## SUPPLIED DATA
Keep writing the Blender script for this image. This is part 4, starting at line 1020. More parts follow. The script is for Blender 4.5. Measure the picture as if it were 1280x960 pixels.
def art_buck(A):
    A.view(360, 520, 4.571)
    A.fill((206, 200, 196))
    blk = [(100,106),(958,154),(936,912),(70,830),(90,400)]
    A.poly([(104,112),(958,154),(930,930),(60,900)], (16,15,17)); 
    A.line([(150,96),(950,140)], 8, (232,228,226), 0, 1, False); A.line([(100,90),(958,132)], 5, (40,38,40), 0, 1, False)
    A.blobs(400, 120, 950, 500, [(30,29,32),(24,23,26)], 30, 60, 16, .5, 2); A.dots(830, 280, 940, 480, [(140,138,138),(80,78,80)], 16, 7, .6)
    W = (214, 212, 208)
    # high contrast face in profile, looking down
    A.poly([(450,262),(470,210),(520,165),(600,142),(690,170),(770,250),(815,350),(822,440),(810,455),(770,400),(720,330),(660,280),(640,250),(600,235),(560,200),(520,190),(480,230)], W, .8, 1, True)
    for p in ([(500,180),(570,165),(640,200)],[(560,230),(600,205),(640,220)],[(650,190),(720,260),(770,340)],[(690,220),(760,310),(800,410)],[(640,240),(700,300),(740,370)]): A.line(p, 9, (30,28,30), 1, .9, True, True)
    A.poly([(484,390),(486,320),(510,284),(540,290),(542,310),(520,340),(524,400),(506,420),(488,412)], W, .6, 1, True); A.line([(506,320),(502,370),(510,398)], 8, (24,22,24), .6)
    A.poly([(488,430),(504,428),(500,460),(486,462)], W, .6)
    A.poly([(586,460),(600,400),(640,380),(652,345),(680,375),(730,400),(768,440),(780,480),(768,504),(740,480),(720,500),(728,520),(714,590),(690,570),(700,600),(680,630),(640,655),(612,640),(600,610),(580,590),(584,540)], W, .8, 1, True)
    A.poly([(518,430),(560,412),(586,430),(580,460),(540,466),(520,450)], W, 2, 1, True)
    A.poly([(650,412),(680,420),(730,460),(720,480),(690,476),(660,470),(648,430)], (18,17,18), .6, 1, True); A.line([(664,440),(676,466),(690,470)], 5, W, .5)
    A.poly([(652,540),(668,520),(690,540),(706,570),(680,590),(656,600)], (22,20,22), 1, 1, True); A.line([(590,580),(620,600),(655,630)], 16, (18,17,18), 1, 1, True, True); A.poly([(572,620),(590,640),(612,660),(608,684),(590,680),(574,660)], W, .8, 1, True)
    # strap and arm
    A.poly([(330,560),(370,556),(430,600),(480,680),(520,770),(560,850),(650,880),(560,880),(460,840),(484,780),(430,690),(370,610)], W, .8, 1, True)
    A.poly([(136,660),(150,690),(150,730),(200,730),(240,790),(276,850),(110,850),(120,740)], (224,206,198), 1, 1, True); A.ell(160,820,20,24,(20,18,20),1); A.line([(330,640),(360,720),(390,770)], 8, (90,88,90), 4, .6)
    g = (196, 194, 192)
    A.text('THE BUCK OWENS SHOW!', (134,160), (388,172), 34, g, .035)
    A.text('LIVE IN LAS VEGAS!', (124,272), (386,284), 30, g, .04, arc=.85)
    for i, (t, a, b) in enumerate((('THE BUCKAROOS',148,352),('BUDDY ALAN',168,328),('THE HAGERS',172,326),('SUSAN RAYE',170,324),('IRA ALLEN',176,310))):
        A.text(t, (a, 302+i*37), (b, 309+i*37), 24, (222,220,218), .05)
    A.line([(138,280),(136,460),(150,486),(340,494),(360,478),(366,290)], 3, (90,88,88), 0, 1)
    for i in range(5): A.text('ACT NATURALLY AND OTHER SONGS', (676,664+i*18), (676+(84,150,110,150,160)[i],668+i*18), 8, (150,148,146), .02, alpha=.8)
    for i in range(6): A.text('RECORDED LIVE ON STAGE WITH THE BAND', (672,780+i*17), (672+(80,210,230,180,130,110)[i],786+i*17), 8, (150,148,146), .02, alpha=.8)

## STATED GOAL
Reproduce all of the data exactly as given.

## FINISHED TASK
Keep writing the Blender script for this image. This is part 4, starting at line 1020. More parts follow. The script is for Blender 4.5. Measure the picture as if it were 1280x960 pixels.
def art_buck(A):
    A.view(360, 520, 4.571)
    A.fill((206, 200, 196))
    blk = [(100,106),(958,154),(936,912),(70,830),(90,400)]
    A.poly([(104,112),(958,154),(930,930),(60,900)], (16,15,17)); 
    A.line([(150,96),(950,140)], 8, (232,228,226), 0, 1, False); A.line([(100,90),(958,132)], 5, (40,38,40), 0, 1, False)
    A.blobs(400, 120, 950, 500, [(30,29,32),(24,23,26)], 30, 60, 16, .5, 2); A.dots(830, 280, 940, 480, [(140,138,138),(80,78,80)], 16, 7, .6)
    W = (214, 212, 208)
    # high contrast face in profile, looking down
    A.poly([(450,262),(470,210),(520,165),(600,142),(690,170),(770,250),(815,350),(822,440),(810,455),(770,400),(720,330),(660,280),(640,250),(600,235),(560,200),(520,190),(480,230)], W, .8, 1, True)
    for p in ([(500,180),(570,165),(640,200)],[(560,230),(600,205),(640,220)],[(650,190),(720,260),(770,340)],[(690,220),(760,310),(800,410)],[(640,240),(700,300),(740,370)]): A.line(p, 9, (30,28,30), 1, .9, True, True)
    A.poly([(484,390),(486,320),(510,284),(540,290),(542,310),(520,340),(524,400),(506,420),(488,412)], W, .6, 1, True); A.line([(506,320),(502,370),(510,398)], 8, (24,22,24), .6)
    A.poly([(488,430),(504,428),(500,460),(486,462)], W, .6)
    A.poly([(586,460),(600,400),(640,380),(652,345),(680,375),(730,400),(768,440),(780,480),(768,504),(740,480),(720,500),(728,520),(714,590),(690,570),(700,600),(680,630),(640,655),(612,640),(600,610),(580,590),(584,540)], W, .8, 1, True)
    A.poly([(518,430),(560,412),(586,430),(580,460),(540,466),(520,450)], W, 2, 1, True)
    A.poly([(650,412),(680,420),(730,460),(720,480),(690,476),(660,470),(648,430)], (18,17,18), .6, 1, True); A.line([(664,440),(676,466),(690,470)], 5, W, .5)
    A.poly([(652,540),(668,520),(690,540),(706,570),(680,590),(656,600)], (22,20,22), 1, 1, True); A.line([(590,580),(620,600),(655,630)], 16, (18,17,18), 1, 1, True, True); A.poly([(572,620),(590,640),(612,660),(608,684),(590,680),(574,660)], W, .8, 1, True)
    # strap and arm
    A.poly([(330,560),(370,556),(430,600),(480,680),(520,770),(560,850),(650,880),(560,880),(460,840),(484,780),(430,690),(370,610)], W, .8, 1, True)
    A.poly([(136,660),(150,690),(150,730),(200,730),(240,790),(276,850),(110,850),(120,740)], (224,206,198), 1, 1, True); A.ell(160,820,20,24,(20,18,20),1); A.line([(330,640),(360,720),(390,770)], 8, (90,88,90), 4, .6)
    g = (196, 194, 192)
    A.text('THE BUCK OWENS SHOW!', (134,160), (388,172), 34, g, .035)
    A.text('LIVE IN LAS VEGAS!', (124,272), (386,284), 30, g, .04, arc=.85)
    for i, (t, a, b) in enumerate((('THE BUCKAROOS',148,352),('BUDDY ALAN',168,328),('THE HAGERS',172,326),('SUSAN RAYE',170,324),('IRA ALLEN',176,310))):
        A.text(t, (a, 302+i*37), (b, 309+i*37), 24, (222,220,218), .05)
    A.line([(138,280),(136,460),(150,486),(340,494),(360,478),(366,290)], 3, (90,88,88), 0, 1)
    for i in range(5): A.text('ACT NATURALLY AND OTHER SONGS', (676,664+i*18), (676+(84,150,110,150,160)[i],668+i*18), 8, (150,148,146), .02, alpha=.8)
    for i in range(6): A.text('RECORDED LIVE ON STAGE WITH THE BAND', (672,780+i*17), (672+(80,210,230,180,130,110)[i],786+i*17), 8, (150,148,146), .02, alpha=.8)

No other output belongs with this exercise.